The use of the field compressors made gas lift easily accessible in any field where sufficient gas was available from a local source. This brought about many closed-cycle gas lift systems where gas was separated from the produced crude, gathered and sent to compressors, and then after compression, returned to the wells for reinjection as gas lift gas or sold.

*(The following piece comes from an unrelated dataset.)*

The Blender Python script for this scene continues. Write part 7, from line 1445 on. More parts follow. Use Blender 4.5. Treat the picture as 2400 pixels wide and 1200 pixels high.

Both the centrifugal and reciprocating compressors are used in production facilities. However, because of their flexibility under changing conditions and applicability to small volumes, reciprocating compressors are used far more often than centrifugal compressors in gas lift operations.
Gas dehydration
Because most injection gas for gas lift is now compressed in the field, dehydration of the gas has become an important part of a successful gas lift operation. Natural gas may contain substantial amounts of water vapor because of the presence of connate water in the reservoir. The ability of a gas to hold water in the vapor phase is dependent upon the pressure and temperature of the gas. As a gas is cooled, its ability to hold water in the vapor phase is reduced. The water dewpoint of a gas is defined as the temperature under a given pressure at which water initially begins to condense from an all-vapor system. Water vapor should be removed from lift gas to prevent the formation of liquids in the distribution system. Liquids can cause the formation of hydrates, which are solid compounds resembling dirty ice that is caused by the reaction of natural gas with water. Hydrates consist of approximately 10% hydrocarbons and 90% water. These hydrates may pack solidly in gas distribution systems causing blocked valves, lines, and orifices. In distribution systems that contain acid gas fractions (CO2 and H2S), liquids can also greatly accelerate the corrosion of the gas-handling facilities, as well as the well casing and tubing.
Gas dehydration removes the source of the problem and is preferred over methanol injection or line heaters. Dehydration can be accomplished by either absorption or adsorption processes. The absorption process involves the passing of the gas stream through a liquid desiccant that has a strong affinity for water. In the adsorption process, gas flows through a bed of granular solids called solid desiccants. The most widely used dehydration system in oilfield and gas lift operations is the absorption-type process. The desiccant used in these systems is usually a solution of one of the glycols; generally, diethylene glycol (DEG) or triethylene glycol (TEG) is used. The method of operation is the same for both systems.
Surface production facilities
The location of surface production facilities can greatly impact the efficiency of a gas lift operation. Production stations that provide liquid and gas separation along with other gathering facilities should be located as near the wells as practical. Every effort should be made to minimize the length of multiphase flowlines. In some cases, substations with a minimum of facilities can be employed to shorten the length of the multiphase flowlines.